§ REQUIREMENT: Find the lines holding the word "scene" and collect them.

— START PROVIDED MATERIAL —

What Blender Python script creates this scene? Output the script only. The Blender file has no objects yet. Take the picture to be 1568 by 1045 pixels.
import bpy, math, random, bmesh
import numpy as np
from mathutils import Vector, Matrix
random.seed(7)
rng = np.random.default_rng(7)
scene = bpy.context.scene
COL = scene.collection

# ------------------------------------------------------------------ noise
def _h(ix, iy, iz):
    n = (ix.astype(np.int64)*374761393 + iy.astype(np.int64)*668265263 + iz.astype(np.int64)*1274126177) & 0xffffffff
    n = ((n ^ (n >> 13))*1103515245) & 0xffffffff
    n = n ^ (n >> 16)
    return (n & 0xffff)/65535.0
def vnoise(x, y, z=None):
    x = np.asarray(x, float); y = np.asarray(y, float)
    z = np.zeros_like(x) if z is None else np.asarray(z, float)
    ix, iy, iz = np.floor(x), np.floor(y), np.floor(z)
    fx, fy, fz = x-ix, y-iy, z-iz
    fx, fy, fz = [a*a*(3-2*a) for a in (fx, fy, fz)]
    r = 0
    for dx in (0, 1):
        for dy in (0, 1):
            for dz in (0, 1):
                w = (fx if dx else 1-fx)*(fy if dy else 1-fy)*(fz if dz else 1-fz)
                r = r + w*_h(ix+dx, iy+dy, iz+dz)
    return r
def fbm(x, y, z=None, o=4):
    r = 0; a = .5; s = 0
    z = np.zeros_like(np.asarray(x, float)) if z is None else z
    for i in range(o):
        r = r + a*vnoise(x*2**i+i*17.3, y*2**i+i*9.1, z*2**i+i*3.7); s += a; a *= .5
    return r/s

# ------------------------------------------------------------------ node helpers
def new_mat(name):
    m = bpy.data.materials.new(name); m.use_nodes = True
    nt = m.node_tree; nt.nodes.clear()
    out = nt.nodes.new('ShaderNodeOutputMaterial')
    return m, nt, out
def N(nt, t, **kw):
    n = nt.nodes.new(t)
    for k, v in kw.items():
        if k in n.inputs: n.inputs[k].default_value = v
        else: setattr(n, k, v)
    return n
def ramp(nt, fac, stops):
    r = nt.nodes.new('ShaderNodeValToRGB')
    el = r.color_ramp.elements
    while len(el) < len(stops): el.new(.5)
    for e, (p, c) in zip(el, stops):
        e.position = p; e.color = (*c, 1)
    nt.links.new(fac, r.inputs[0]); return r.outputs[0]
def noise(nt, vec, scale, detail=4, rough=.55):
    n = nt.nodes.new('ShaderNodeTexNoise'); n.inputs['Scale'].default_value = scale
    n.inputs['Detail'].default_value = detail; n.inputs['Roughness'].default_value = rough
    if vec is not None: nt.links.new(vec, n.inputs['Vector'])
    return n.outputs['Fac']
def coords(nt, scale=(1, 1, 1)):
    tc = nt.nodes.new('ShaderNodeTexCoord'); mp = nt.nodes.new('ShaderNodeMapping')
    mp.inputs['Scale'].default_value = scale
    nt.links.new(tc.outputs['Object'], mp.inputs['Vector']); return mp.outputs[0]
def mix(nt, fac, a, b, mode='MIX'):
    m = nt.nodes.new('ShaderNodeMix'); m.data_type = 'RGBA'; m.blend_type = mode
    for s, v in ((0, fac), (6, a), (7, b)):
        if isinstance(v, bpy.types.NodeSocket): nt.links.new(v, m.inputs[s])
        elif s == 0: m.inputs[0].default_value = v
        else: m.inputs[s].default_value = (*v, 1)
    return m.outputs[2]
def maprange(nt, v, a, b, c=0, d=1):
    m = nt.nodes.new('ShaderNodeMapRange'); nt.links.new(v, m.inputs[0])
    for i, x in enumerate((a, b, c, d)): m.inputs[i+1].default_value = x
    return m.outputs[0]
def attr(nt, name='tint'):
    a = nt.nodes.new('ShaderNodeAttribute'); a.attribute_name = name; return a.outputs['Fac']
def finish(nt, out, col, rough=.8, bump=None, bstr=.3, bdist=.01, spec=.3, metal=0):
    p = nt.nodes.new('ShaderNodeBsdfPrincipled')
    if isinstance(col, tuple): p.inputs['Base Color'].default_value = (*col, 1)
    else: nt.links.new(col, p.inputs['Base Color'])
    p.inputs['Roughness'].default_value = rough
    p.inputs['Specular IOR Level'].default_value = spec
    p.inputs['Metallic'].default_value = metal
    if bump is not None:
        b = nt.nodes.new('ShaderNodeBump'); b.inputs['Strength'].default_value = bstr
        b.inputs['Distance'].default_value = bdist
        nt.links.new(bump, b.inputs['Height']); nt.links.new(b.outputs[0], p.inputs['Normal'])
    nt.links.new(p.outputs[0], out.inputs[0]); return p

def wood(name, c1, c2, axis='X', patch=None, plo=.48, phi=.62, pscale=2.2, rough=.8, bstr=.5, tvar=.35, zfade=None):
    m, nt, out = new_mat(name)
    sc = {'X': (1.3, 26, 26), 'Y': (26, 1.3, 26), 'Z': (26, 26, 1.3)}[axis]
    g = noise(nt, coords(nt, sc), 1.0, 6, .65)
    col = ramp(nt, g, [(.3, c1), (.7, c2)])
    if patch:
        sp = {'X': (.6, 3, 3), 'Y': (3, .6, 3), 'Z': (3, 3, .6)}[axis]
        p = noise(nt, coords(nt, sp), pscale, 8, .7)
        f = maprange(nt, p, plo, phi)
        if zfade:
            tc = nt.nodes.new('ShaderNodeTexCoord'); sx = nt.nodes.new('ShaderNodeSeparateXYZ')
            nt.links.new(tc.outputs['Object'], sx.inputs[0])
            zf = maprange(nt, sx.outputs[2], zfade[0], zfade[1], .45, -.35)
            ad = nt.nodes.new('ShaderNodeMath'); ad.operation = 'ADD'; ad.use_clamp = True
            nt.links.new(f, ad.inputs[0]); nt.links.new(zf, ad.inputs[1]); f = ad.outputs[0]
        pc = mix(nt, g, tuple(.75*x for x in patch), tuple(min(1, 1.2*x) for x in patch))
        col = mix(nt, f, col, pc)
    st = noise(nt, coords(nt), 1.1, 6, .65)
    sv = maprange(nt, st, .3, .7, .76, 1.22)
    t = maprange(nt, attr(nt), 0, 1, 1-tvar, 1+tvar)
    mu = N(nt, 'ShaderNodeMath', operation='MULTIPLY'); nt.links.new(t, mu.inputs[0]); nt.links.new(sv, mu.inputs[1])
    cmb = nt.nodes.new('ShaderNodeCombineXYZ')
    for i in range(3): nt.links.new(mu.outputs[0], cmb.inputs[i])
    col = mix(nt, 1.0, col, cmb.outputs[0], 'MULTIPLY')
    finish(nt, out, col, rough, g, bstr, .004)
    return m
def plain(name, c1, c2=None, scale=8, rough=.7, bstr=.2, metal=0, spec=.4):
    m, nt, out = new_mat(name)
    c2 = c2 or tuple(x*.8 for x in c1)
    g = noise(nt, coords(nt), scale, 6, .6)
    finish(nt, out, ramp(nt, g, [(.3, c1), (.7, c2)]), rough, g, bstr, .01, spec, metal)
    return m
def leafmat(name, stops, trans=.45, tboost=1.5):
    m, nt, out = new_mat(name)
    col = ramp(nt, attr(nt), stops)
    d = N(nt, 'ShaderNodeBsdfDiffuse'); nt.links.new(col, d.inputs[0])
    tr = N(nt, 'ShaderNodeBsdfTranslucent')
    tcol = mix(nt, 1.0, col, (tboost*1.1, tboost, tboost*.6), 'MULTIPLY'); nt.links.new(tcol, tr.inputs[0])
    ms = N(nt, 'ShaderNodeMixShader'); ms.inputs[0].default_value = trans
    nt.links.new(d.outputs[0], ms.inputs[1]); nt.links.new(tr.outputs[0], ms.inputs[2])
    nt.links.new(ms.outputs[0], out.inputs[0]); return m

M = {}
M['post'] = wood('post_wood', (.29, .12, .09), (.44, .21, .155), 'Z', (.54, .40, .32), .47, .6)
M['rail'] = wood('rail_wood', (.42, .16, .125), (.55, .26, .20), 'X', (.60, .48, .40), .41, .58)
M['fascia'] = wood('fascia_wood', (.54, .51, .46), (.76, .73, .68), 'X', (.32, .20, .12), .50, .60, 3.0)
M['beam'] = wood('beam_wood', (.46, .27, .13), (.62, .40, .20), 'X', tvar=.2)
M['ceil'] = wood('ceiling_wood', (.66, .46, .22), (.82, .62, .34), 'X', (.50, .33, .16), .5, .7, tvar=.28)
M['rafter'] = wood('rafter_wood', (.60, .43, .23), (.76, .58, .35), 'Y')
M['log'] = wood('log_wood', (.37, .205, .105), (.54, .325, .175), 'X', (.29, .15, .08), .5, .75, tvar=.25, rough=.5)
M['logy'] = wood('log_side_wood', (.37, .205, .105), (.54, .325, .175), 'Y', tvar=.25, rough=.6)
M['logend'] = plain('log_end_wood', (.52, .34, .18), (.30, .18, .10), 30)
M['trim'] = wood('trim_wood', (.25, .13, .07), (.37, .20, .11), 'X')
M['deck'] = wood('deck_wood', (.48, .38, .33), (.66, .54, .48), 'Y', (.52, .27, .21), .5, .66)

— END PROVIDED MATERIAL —

§ EXPECTED ANSWER:
What Blender Python script creates this scene? Output the script only. The Blender file has no objects yet. Take the picture to be 1568 by 1045 pixels.
scene = bpy.context.scene
COL = scene.collection